Ya no está Don Martín juntando las cubetas de plástico que prestaba a los lava coches para que trabajaran. Ya se fue Doña Victoria quien daba el taquito de arroz y frijoles a los niños que trabajaban canasteando o cargando las bolsas a las “señitos. Toñita del local 27 nos dejó también. El banco de madera enorme en donde tejía ya no rechina al vaivén de sus agujas.

No hay quien reparta los dulces como “Doña Achu”: quien extendía sus manos flacas y frías ofreciendo Acuarios para endulzar el camino a los niños que pasaban por ahí rumbo a sus puestos. No se escucha más el chiflido de boleros de “El chato” mientras armaba su mesa con cajas de videocasete. Ya no está Bety, la incansable socializadora del mercado, yendo y viniendo, colaborando, organizando y riendo con las ganas de quien trabaja con gusto para el bien del otro.

Este espacio es pues también un homenaje para aquellos que faltaron por nombrar y que hicieron del oficio de comerciante un gusto compartido. Es un tributo para aquellos que dejaron su vida en estos lugares y de quienes poco se menciona la labor importante que realizaron al servicio del cliente.

Para que se queden

Gracias por la dedicación y la entrega. Queda seguir manteniendo vivos estos espacios de cultura popular para que sigan mostrando lo que somos como mexicanos.

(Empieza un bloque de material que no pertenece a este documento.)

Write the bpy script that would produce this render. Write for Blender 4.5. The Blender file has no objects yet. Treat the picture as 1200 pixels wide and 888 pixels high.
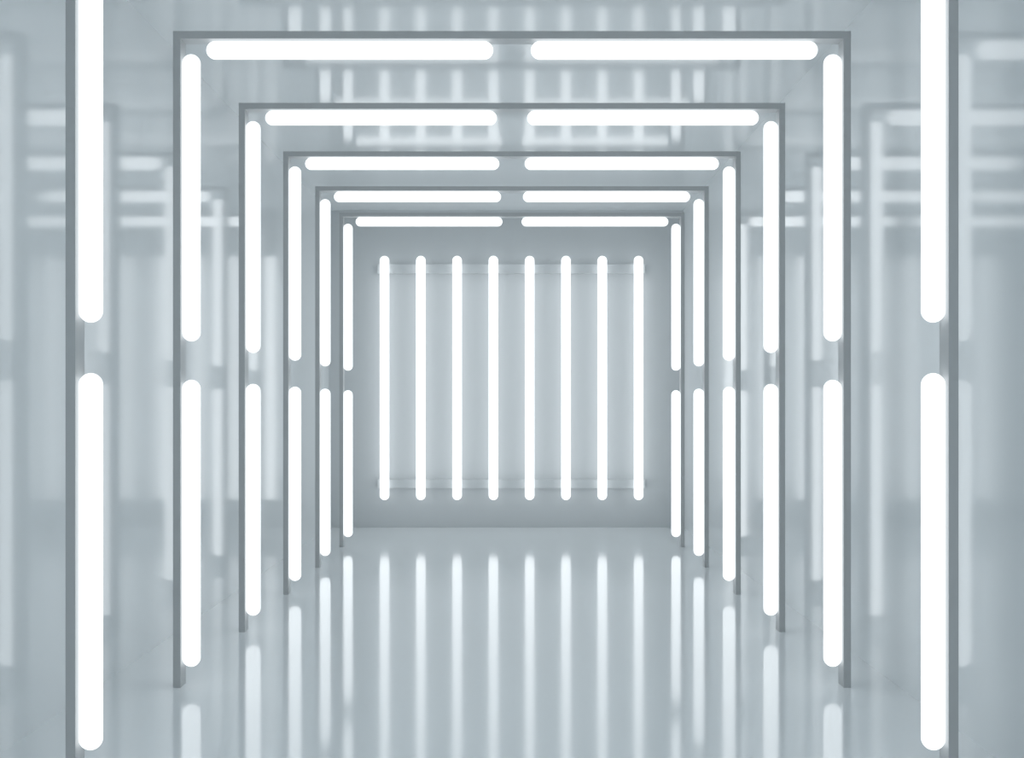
import bpy, bmesh, math
from mathutils import Matrix, Vector

scene = bpy.context.scene
col = scene.collection

# ------------------------------------------------------------------ sizes (metres)
CAM_H = 1.69                 # eye height above the floor
HALF_W = 2.0                 # gate half width
GATE_H = CAM_H + 2.183       # gate height
BAR = 0.044                  # face width of a gate bar
DEEP = 0.137                 # depth of a gate bar
TUBE_R = 0.0535
TUBE_L = 1.705
FIRST_Y, STEP = 6.37, 2.02   # nearest gate and spacing
BACK_Y, FRONT_Y = 19.05, -3.0
LEFT_X, RIGHT_X = -2.452, 2.291
CEIL_Z = CAM_H + 2.553
T = 0.15                     # shell thickness


# ------------------------------------------------------------------ materials
def principled(name, base, rough, ior=1.45, metallic=0.0, mottle=0.0):
    m = bpy.data.materials.new(name)
    m.use_nodes = True
    nt = m.node_tree
    p = nt.nodes['Principled BSDF']
    p.inputs['Base Color'].default_value = (*base, 1)
    p.inputs['Roughness'].default_value = rough
    p.inputs['IOR'].default_value = ior
    p.inputs['Metallic'].default_value = metallic
    if mottle:
        tc = nt.nodes.new('ShaderNodeTexCoord')
        n = nt.nodes.new('ShaderNodeTexNoise')
        n.inputs['Scale'].default_value = 1.05
        n.inputs['Detail'].default_value = 2.0
        mr = nt.nodes.new('ShaderNodeMapRange')
        mr.inputs['To Min'].default_value = rough - mottle
        mr.inputs['To Max'].default_value = rough + mottle
        nt.links.new(tc.outputs['Object'], n.inputs['Vector'])
        nt.links.new(n.outputs['Fac'], mr.inputs['Value'])
        nt.links.new(mr.outputs['Result'], p.inputs['Roughness'])
    return m


def glow(name, colour, strength):
    m = bpy.data.materials.new(name)
    m.use_nodes = True
    nt = m.node_tree
    nt.nodes.clear()
    e = nt.nodes.new('ShaderNodeEmission')
    e.inputs['Color'].default_value = (*colour, 1)
    e.inputs['Strength'].default_value = strength
    o = nt.nodes.new('ShaderNodeOutputMaterial')
    nt.links.new(e.outputs['Emission'], o.inputs['Surface'])
    return m


M_FLOOR = principled('glossy floor resin', (0.898, 0.917, 0.926), 0.085, mottle=0.01)
M_WALL = principled('satin wall panel', (0.898, 0.917, 0.926), 0.085, 1.6, mottle=0.01)
M_CEIL = principled('satin ceiling panel', (0.898, 0.917, 0.926), 0.10, 1.55, mottle=0.01)
M_BACK = principled('matt end wall', (0.635, 0.656, 0.667), 0.35, mottle=0.01)
M_BAR = principled('grey painted metal', (0.495, 0.505, 0.51), 0.35, mottle=0.02)
M_RAIL = principled('pale metal rail', (0.645, 0.667, 0.677), 0.3, mottle=0.02)
M_TUBE = glow('cool white tube glow', (0.91, 0.968, 1.0), 1.04)


# ------------------------------------------------------------------ mesh helpers
def link(name, bm, mat, parent=None, smooth=False):
    me = bpy.data.meshes.new(name)
    bmesh.ops.recalc_face_normals(bm, faces=bm.faces[:])
    bm.to_mesh(me)
    bm.free()
    me.materials.append(mat)
    if smooth:
        for f in me.polygons:
            f.use_smooth = True
    o = bpy.data.objects.new(name, me)
    col.objects.link(o)
    if parent:
        o.parent = parent
    return o


def box(lo, hi, bevel=0.0):
    bm = bmesh.new()
    c = [(a + b) / 2 for a, b in zip(lo, hi)]
    s = [b - a for a, b in zip(lo, hi)]
    bmesh.ops.create_cube(bm, size=1, matrix=Matrix.Translation(c) @ Matrix.Diagonal((*s, 1)))
    if bevel:
        bmesh.ops.bevel(bm, geom=bm.edges[:], offset=bevel, segments=2, affect='EDGES', profile=0.5)
    return bm


def prism_y(pts, y0, y1, bevel=0.0):
    """an outline in x/z given its depth along y"""
    bm = bmesh.new()
    a = [bm.verts.new((x, y0, z)) for x, z in pts]
    b = [bm.verts.new((x, y1, z)) for x, z in pts]
    n = len(pts)
    bm.faces.new(a)
    bm.faces.new(b[::-1])
    for i in range(n):
        j = (i + 1) % n
        bm.faces.new((a[i], a[j], b[j], b[i]))
    if bevel:
        bmesh.ops.bevel(bm, geom=bm.edges[:], offset=bevel, segments=1, affect='EDGES')
    return bm


def capsule(centre, axis, length, r, seg=32, rings=10):
    """round tube with hemispherical ends, total length given"""
    bm = bmesh.new()
    h = length / 2 - r
    prof = [(r * math.cos(t), h + r * math.sin(t))
            for t in [math.pi / 2 * k / rings for k in range(rings + 1)]]
    prof = [(a, -b) for a, b in prof[::-1]] + prof
    loops = []
    for a, z in prof:
        if a < 1e-6:
            loops.append([bm.verts.new((0, 0, z))])
        else:
            loops.append([bm.verts.new((a * math.cos(2 * math.pi * k / seg),
                                        a * math.sin(2 * math.pi * k / seg), z)) for k in range(seg)])
    for p, q in zip(loops, loops[1:]):
        for k in range(seg):
            j = (k + 1) % seg
            if len(p) == 1:
                bm.faces.new((p[0], q[k], q[j]))
            elif len(q) == 1:
                bm.faces.new((p[k], p[j], q[0]))
            else:
                bm.faces.new((p[k], p[j], q[j], q[k]))
    rot = Matrix.Rotation(math.pi / 2, 4, 'Y') if axis == 'x' else Matrix.Identity(4)
    bmesh.ops.transform(bm, matrix=Matrix.Translation(centre) @ rot, verts=bm.verts[:])
    return bm


def structure(name, lo, hi, mat):
    o = link(name, box(lo, hi), mat)
    o['kind'] = 'structure'
    return o


def thing(name, loc, label, cat, group=None):
    o = bpy.data.objects.new(name, None)
    col.objects.link(o)
    o.empty_display_size = 0.2
    o.location = loc
    o['label'] = label
    o['category'] = cat
    if group:
        o['group'] = group
    return o


# ------------------------------------------------------------------ room shell
structure('floor', (LEFT_X - T, FRONT_Y - T, -T), (RIGHT_X + T, BACK_Y + T, 0), M_FLOOR)
structure('ceiling', (LEFT_X - T, FRONT_Y - T, CEIL_Z), (RIGHT_X + T, BACK_Y + T, CEIL_Z + T), M_CEIL)
structure('wall_left', (LEFT_X - T, FRONT_Y - T, 0), (LEFT_X, BACK_Y + T, CEIL_Z), M_WALL)
structure('wall_right', (RIGHT_X, FRONT_Y - T, 0), (RIGHT_X + T, BACK_Y + T, CEIL_Z), M_WALL)
structure('wall_back', (LEFT_X, BACK_Y, 0), (RIGHT_X, BACK_Y + T, CEIL_Z), M_BACK)

# ------------------------------------------------------------------ the light gates
GATE_LABELS = [
    'nearest grey gate of white light tubes, its top and feet cut off by the frame',
    'largest fully visible grey gate of white light tubes, just behind the cropped nearest one',
    'grey light tube gate second in size among those with a visible crossbar',
    'middle grey light tube gate with two smaller complete gates standing behind it',
    'small grey light tube gate, last but one before the end wall',
    'smallest and farthest grey light tube gate, closest to the end wall',
]


def make_gate(loc, label):
    g = thing('light_gate', loc, label, 'light gate', 'light gates standing in a row down the corridor')
    for s in (-1, 1):
        # mitred post: full height on the outside, one bar lower on the inside
        pts = [(s * HALF_W, 0), (s * HALF_W, GATE_H), (s * (HALF_W - BAR), GATE_H - BAR), (s * (HALF_W - BAR), 0)]
        link('post', prism_y(pts, 0, DEEP), M_BAR, g)
    pts = [(-HALF_W, GATE_H), (HALF_W, GATE_H), (HALF_W - BAR, GATE_H - BAR), (-HALF_W + BAR, GATE_H - BAR)]
    link('crossbeam', prism_y(pts, 0, DEEP), M_BAR, g)
    my = DEEP / 2
    vx = HALF_W - BAR - TUBE_R + 0.004
    for s in (-1, 1):
        for zc in (CAM_H + 1.2085, CAM_H - 0.7255):
            link('tube', capsule((s * vx, my, zc), 'z', TUBE_L, TUBE_R), M_TUBE, g, True)['label'] = \
                'upright glowing white tube'
    for s in (-1, 1):
        link('tube', capsule((s * 0.9645, my, GATE_H - BAR - TUBE_R), 'x', TUBE_L, TUBE_R), M_TUBE, g, True)['label'] = \
            'level glowing white tube'
    return g


def copy_thing(src, loc, label):
    c = src.copy()
    col.objects.link(c)
    c.location = loc
    c['label'] = label
    for ch in src.children:
        d = ch.copy()
        col.objects.link(d)
        d.parent = c
    return c


first = make_gate((0, FIRST_Y, 0), GATE_LABELS[0])
for i in range(1, 6):
    copy_thing(first, (0, FIRST_Y + i * STEP, 0), GATE_LABELS[i])

# ------------------------------------------------------------------ the rack of tubes on the end wall
RACK_S = 1666.7 / (BACK_Y - 0.16)        # pixels per metre there, used only to turn measured sizes into metres
def rz(py): return CAM_H + (470 - py) / RACK_S
def rx(px): return (px - 600) / RACK_S
rack = thing('wall_light', (0, BACK_Y, 0), 'rack of eight upright white light tubes on two rails on the end wall', 'wall light')
RAIL_D = 0.10
for py0, py1 in ((309, 319.7), (562.2, 572.3)):
    link('mounting_rail', box((rx(441.8), -RAIL_D, rz(py1)), (rx(756.4), 0, rz(py0)), 0.002), M_RAIL, rack)
RT = 0.063
for k in range(8):
    x = rx(450.6 + 42.53 * k)
    zt, zb = rz(299.8), rz(585.8)
    link('tube', capsule((x, -RAIL_D - RT + 0.004, (zt + zb) / 2), 'z', zt - zb, RT), M_TUBE, rack, True)['label'] = \
        'upright glowing white tube'

# ------------------------------------------------------------------ world, camera, render look
w = bpy.data.worlds.new('World')
scene.world = w
w.use_nodes = True
w.node_tree.nodes['Background'].inputs['Color'].default_value = (0.75, 0.82, 0.86, 1)
w.node_tree.nodes['Background'].inputs['Strength'].default_value = 1.05

cd = bpy.data.cameras.new('camera')
cam = bpy.data.objects.new('camera', cd)
col.objects.link(cam)
cam.location = (0, 0, CAM_H)
cam.rotation_euler = (math.pi / 2, 0, 0)
cd.sensor_width = 36
cd.lens = 50
cd.shift_y = 26 / 1200
cd.clip_start = 0.05
scene.camera = cam

vs = scene.view_settings
vs.view_transform = 'Standard'
vs.look = 'None'
vs.exposure = 0.58
vs.gamma = 1.0
vs.use_curve_mapping = False
c = scene.cycles
c.max_bounces = 24
c.diffuse_bounces = 20
c.glossy_bounces = 12
c.use_denoising = True
c.sample_clamp_indirect = 0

México está en sus mercados”, dijo Pablo Neruda y es muy cierto. Aquí está el trabajo diario y la muestra tangible de la prosperidad para el que le “echa ganas”. Aquí se encuentra vivo lo que parecía había desaparecido: lo popular, el color, el grito, el abrazo de palmada fuerte en la espalda; el niño tapado por el reboso; aquí está presente la habilidad del artesano que talla la madera, del que suavemente ejecuta el arte del modelado del barro, del que con paciencia moldea con periodico y engrudo la piñata tradicional.


Aquí se puede encontrar la habilidad del hombre y la mujer para negociar pacificamente. Aquí está el buen chisme, el exquisito bocado. Aquí está la representación de la tierra en su abundancia con las frutas y verduras frescas; la belleza de su despertar con la flores y sus diferentes variedades. Aquí está el chile y la tortilla. El llanto y la alegria. Lo dicharachero y el sabor de lo jocoso. Aquí está la crema con veneno de víbora para los calambres. Aquí se escucha a la marimba y los viejos tienen un lugar para bailar. Aquí está el sabor. ¡Llévelo! ¡Llévelo! Y no olvide que sólo aquí permanece viva la memoria de lo mexicano.